- _Given request_
Below this line are records; write out exactly the lines from the one containing "What Blender Python" through the one containing "COL = scene.collection", with the pictures left out.

- _Data supplied_
<<<<
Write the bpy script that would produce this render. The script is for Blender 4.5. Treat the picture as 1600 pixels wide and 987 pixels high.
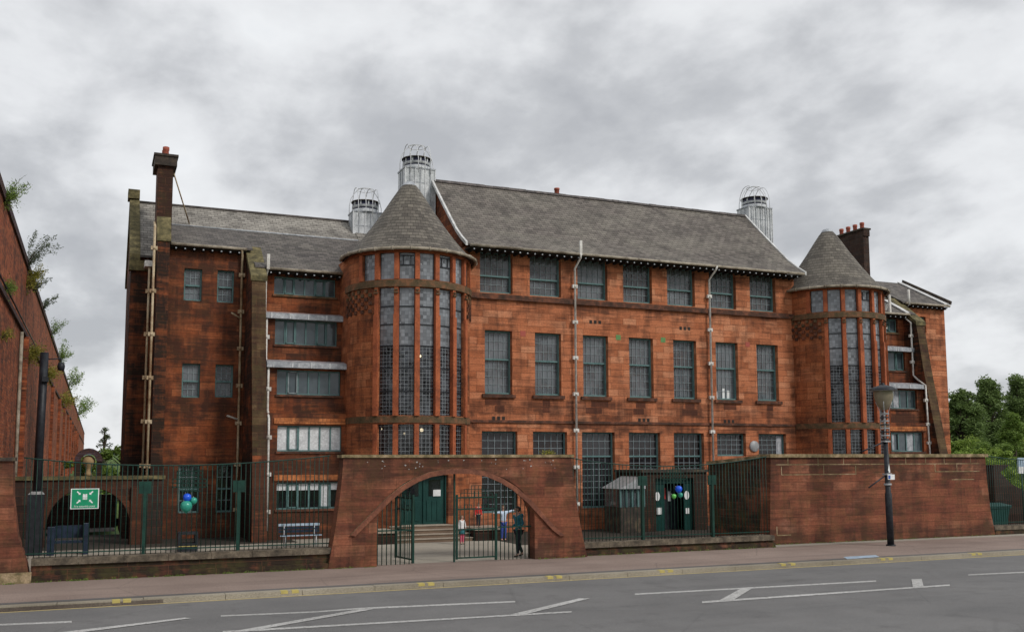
import bpy, bmesh, math, random
from mathutils import Vector, Matrix
random.seed(7)
R = math.radians
sc = bpy.context.scene
col = sc.collection
for o in list(bpy.data.objects): bpy.data.objects.remove(o)

# ------------------------------------------------------------------ camera
# world: X along the facade (to the right), Y away from the street, Z up, metres; eye height 3.15
AX = ((0.92010883, 0.03579223, 0.39002391), (-0.3916464, 0.09318833, 0.91538464), (-0.00358202, -0.99500495, 0.09976131))
EYE = 3.15; FPX = 1526.0; CX, CY = 800.0, 567.0
cam_d = bpy.data.cameras.new('camera'); cam = bpy.data.objects.new('camera', cam_d); col.objects.link(cam)
cam_d.sensor_fit = 'HORIZONTAL'; cam_d.sensor_width = 36.0; cam_d.lens = FPX / 1600 * 36
cam_d.shift_y = (CY - 493.5) / 1600
cam_d.clip_start = 0.1; cam_d.clip_end = 5000
cam.matrix_world = Matrix(((AX[0][0], -AX[0][1], -AX[0][2], 0), (AX[1][0], -AX[1][1], -AX[1][2], 0), (AX[2][0], -AX[2][1], -AX[2][2], EYE), (0, 0, 0, 1)))
sc.camera = cam

# ------------------------------------------------------------------ world and sun
w = bpy.data.worlds.new('World'); sc.world = w; w.use_nodes = True
nt = w.node_tree; nt.nodes.clear(); N = nt.nodes.new; L = nt.links.new
SUN_EL, SUN_AZ = R(38), R(148)      # azimuth clockwise from +Y: light comes from the front right
out = N('ShaderNodeOutputWorld'); bg1 = N('ShaderNodeBackground'); bg2 = N('ShaderNodeBackground'); mx = N('ShaderNodeMixShader')
sky = N('ShaderNodeTexSky'); sky.sky_type = 'NISHITA'; sky.sun_disc = False; sky.sun_elevation = SUN_EL; sky.sun_rotation = SUN_AZ
L(sky.outputs[0], bg1.inputs[0]); bg1.inputs[1].default_value = 0.1
tc = N('ShaderNodeTexCoord'); sep = N('ShaderNodeSeparateXYZ'); L(tc.outputs['Generated'], sep.inputs[0])
def wm(op, a, b=None, c=None):
    n = N('ShaderNodeMath'); n.operation = op
    for i, v in enumerate((a, b, c)):
        if v is None: continue
        if isinstance(v, (int, float)): n.inputs[i].default_value = v
        else: L(v, n.inputs[i])
    return n.outputs[0]
zz = wm('ADD', wm('MAXIMUM', sep.outputs[2], 0.0), 0.42)
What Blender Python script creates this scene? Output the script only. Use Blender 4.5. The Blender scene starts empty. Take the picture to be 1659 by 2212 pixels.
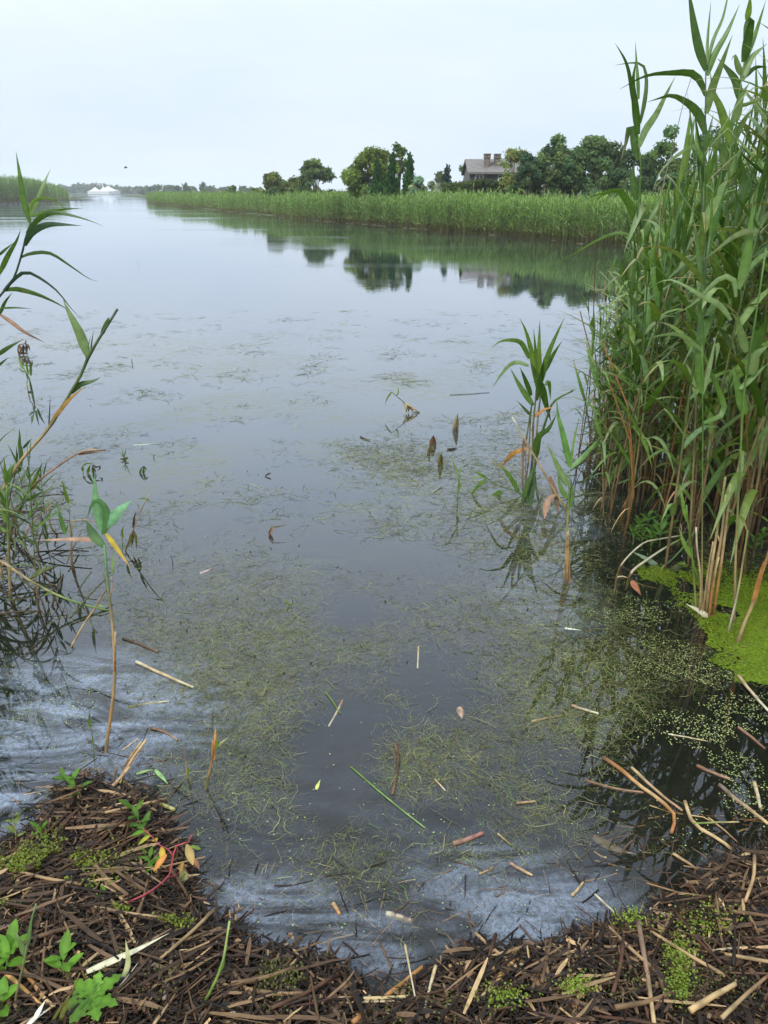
import bpy, math, random
import numpy as np
from mathutils import Vector, Matrix

random.seed(7)
rng = np.random.default_rng(7)
R = math.radians
scene = bpy.context.scene
COL = scene.collection

# ------------------------------------------------------------------ camera
CAM_H, PITCH, FPX = 2.2, 24.0, 720.0
cam_d = bpy.data.cameras.new('camera')
cam_d.sensor_fit = 'VERTICAL'
cam_d.sensor_height = 24.0
cam_d.lens = 24.0 * FPX / 1024.0
cam_d.clip_start, cam_d.clip_end = 0.05, 6000.0
cam = bpy.data.objects.new('camera', cam_d)
COL.objects.link(cam)
cam.location = (0, 0, CAM_H)
cam.rotation_euler = (R(90 - PITCH), 0, 0)
scene.camera = cam

# ------------------------------------------------------------------ world, sun, exposure
SUN_EL, SUN_AZ = R(42), R(212)
world = bpy.data.worlds.new('World')
scene.world = world
world.use_nodes = True
wn, wl = world.node_tree.nodes, world.node_tree.links
wn.clear()
sky = wn.new('ShaderNodeTexSky')
sky.sky_type = 'NISHITA'
sky.sun_disc = False
sky.sun_elevation = SUN_EL
sky.sun_rotation = SUN_AZ
sky.air_density, sky.dust_density, sky.ozone_density = 1.0, 6.0, 1.5
tc = wn.new('ShaderNodeTexCoord')
mp = wn.new('ShaderNodeMapping')
mp.inputs['Scale'].default_value = (1.6, 1.6, 7.0)
mp.inputs['Rotation'].default_value = (0.0, 0.12, 0.3)
nz = wn.new('ShaderNodeTexNoise')
nz.inputs['Scale'].default_value = 1.7
nz.inputs['Detail'].default_value = 5.0
nz.inputs['Roughness'].default_value = 0.55
cr = wn.new('ShaderNodeValToRGB')
cr.color_ramp.elements[0].position = 0.32
cr.color_ramp.elements[1].position = 0.70
cr.color_ramp.elements[0].color = (6.9, 8.1, 9.6, 1)
cr.color_ramp.elements[1].color = (7.9, 8.75, 9.6, 1)
mx = wn.new('ShaderNodeMix')
mx.data_type = 'RGBA'
mx.inputs['Factor'].default_value = 0.93
bg = wn.new('ShaderNodeBackground')
bg.inputs['Strength'].default_value = 0.10
out = wn.new('ShaderNodeOutputWorld')
wl.new(tc.outputs['Generated'], mp.inputs['Vector'])
wl.new(mp.outputs['Vector'], nz.inputs['Vector'])
wl.new(nz.outputs['Fac'], cr.inputs['Fac'])
wl.new(sky.outputs['Color'], mx.inputs['A'])
sxyz = wn.new('ShaderNodeSeparateXYZ')
wl.new(tc.outputs['Generated'], sxyz.inputs['Vector'])
gr = wn.new('ShaderNodeMapRange')
gr.inputs['From Min'].default_value, gr.inputs['From Max'].default_value = 0.0, 1.0
gr.inputs['To Min'].default_value, gr.inputs['To Max'].default_value = 0.765, 2.1
sq = wn.new('ShaderNodeMath')
sq.operation = 'POWER'
sq.use_clamp = True
sq.inputs[1].default_value = 1.9
ab = wn.new('ShaderNodeMath')
ab.operation = 'MAXIMUM'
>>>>
- _Output of the task_
What Blender Python script creates this scene? Output the script only. Use Blender 4.5. The Blender scene starts empty. Take the picture to be 1659 by 2212 pixels.
import bpy, math, random
import numpy as np
from mathutils import Vector, Matrix

random.seed(7)
rng = np.random.default_rng(7)
R = math.radians
scene = bpy.context.scene
COL = scene.collection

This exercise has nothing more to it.